Das Klavier als Musik-Kraftwerk: Francois-Frédéric Guy spielt Liszt

Die Münchner Philharmoniker unter Philippe Jordan mit Musik von Franz Liszt, Josef Strauß und Richard Strauss in der Isarphilharmonie
von  Michael Bastian Weiß
Der Dirigent Philippe Jordan und der Pianist François-Frédéric Guy mit den Münchner Philharmonikern.
Der Dirigent Philippe Jordan und der Pianist François-Frédéric Guy mit den Münchner Philharmonikern. © Tobias Hase/mphil

Mit zwei Fingern gleich, wenn das Auge nicht täuscht, rammt Francois-Frédéric Guy die tiefsten Tasten des Konzertflügels wie Pflöcke in den Bühnengrund der Isarphilharmonie und bringt die höchsten Noten zum Glitzern wie Triangelschläge. Guy hat keine Scheu vor der physischen Macht des Steinways, er provoziert ihn zu löwenhaftem Knurren, entlockt ihm Heulen und Zähneklappern, packt beherzt an und fördert Akkordquader und herabstürzende Steinkaskaden zu Tage.

Für den französischen Pianisten, der für Jean-Yves Thibaudet einsprang, ist das Klavierkonzert Nr. 2 von Franz Liszt nicht durch seinen verträumten Beginn definiert. Er stellt ihn eher als eine Art Irreführung durch den Komponisten vor. Bei Francois-Frédéric Guy gibt es kein Gesäusel, selbst die Girlanden der rechten Hand haben bei ihm sehnige Substanz, prasseln wirkungsvoll wie Kiesel statt vornehm blass zu perlen.

Hochgespannte Ballungen

Noch wichtiger aber ist, wie direkt er auf das Instrument zugreift, wie er es als Kraftwerk nutzt, um Initiativen zu starten, die dem formal locker gefügten Werk einen eindrucksvoll entschlossenen Zug verleiht. Der Mittfünfziger kann in den Passagen, in denen er mit dem philharmonischen Violoncellisten Floris Mijnders schmelzende Kammermusik macht, begleiten, ohne solistische Autorität aufzugeben, und setzt sich mit seinen Vierfachoktaven mühelos dem Streicherkörper der Münchner Philharmoniker entgegen, der hier in hochgespannter Ballung auftritt.

Denn wohltuend ist, mit welcher Professionalität Philippe Jordan am Pult auf unbedingter Genauigkeit besteht. Die ersten Violinen treten in "Dynamiden.

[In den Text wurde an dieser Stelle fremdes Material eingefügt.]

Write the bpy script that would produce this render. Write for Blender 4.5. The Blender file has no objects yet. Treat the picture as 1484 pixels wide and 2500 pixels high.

Geheime Anziehungskräfte" von Josef Strauss als eine einzige Stimme auf und bilden mit geschmackvollem Vibrato jene Wärme aus, die den Melodien Auftrieb verleiht und sie zum Schweben bringt.

Philippe Jordan dirigiert die Münchner Philharmoniker.
Philippe Jordan dirigiert die Münchner Philharmoniker. © Tobias Hase / mphil

Die Wahl dieses Walzers ist sinnfällig, weil sich 50 Jahre später Richard Strauss ganz offen aus diesem bediente, als er seinen "Rosenkavalier" komponierte. In der Suite aus dieser Oper kann man dann studieren, was er aus dieser Anleihe machte, nämlich etwas ganz Anderes.

Wie eine springende Schallplatte

Mit Hilfe von Tomás Ille hat Jordan ein neues Potpourri aus der Oper zusammengestellt, vollständiger als die bereits existierende Suite zwar, nur leider nicht besonders geschickt gemacht: Die Übergänge sind so unbeholfen, dass sie an eine springende Schallplatte erinnern.

Darüber kann aber leicht hinweggehört werden, denn Philippe Jordan realisiert hier einmal, von den Unwägbarkeiten einer Theateraufführung befreit, das symphonische Potential dieser Musik. Elegant, aber mit analytischem Bewusstsein, gibt er Einsätze quasi im Taktrhythmus, holt die sonst untergehenden Motive von Oboe und Trompete, einmal einer wie wildgewordenen Bratschengruppe hervor, und erzielt so mit den Münchner Philharmonikern schwelgerischen Klang nicht von der Oberfläche her, sondern aus der Vielstimmigkeit der Partitur.

Interpretatorisch geht das kaum besser, nur das Bearbeiten eines Werkes sollte man lieber den Komponisten überlassen.